Some “brilliant news” on great economic success would probably be comprehended as the beginning of times in which the headline news which open the famous TV newsreel won’t be the ones from sad Northern Kosovo or from the vicinity of Medvedje and, if you will, not even those from Lovcen – because every citizen of this country has had more than his share of torment over the so-called “state issue”, and I don’t see any particular enthusiasm in Serbia (apart from myself and colleague Cerovic) that after the Montenegrin elections “chances are somewhat better” for a reconstruction of the soured brotherhood and unity of the same religion workers between the Danube and the Adriatic Sea. To put it in a more considerate and intelligent way, I at least feel that “holy national and state issues” are less important than that things start finally looking up for us here in Serbia as well so we can at least start dreaming about a new car, new workshop, new job, new salary. Someone will certainly say that those two things are positively mutually conditioned, but I don’t share that opinion.

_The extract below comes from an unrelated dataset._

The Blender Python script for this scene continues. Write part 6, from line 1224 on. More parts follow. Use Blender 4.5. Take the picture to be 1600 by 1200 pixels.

When on the subject of “grand gestures” – there were some even in the economic history of Serbia. Let’s just remember the agreement of the young Principality (which had just gotten its independence) with the General Union in Paris on a loan for the construction of the Belgrade – Vranje railroad line (365 km), which nominally amounted to one hundred million Franks or more than three annual state budgets of the time (just try to find a loan of five billion dollars today!). True, that agreement caused the huge Bontu affair and a number of other complications, but the railroad line was constructed and placed Serbia on its own economic feet, and its contribution to the modernization of economic processes was enormous. However, critics of this move weren’t lacking back then either, and the radical deputy, Reverend Milan Djuric then assessed that due to the construction of the railroad in Serbia “foreign factory owners and all sorts of bums will follow it, and trade will commence with them, and it isn’t our nation’s duty to trade and grow richer, but to avenge Kosovo”!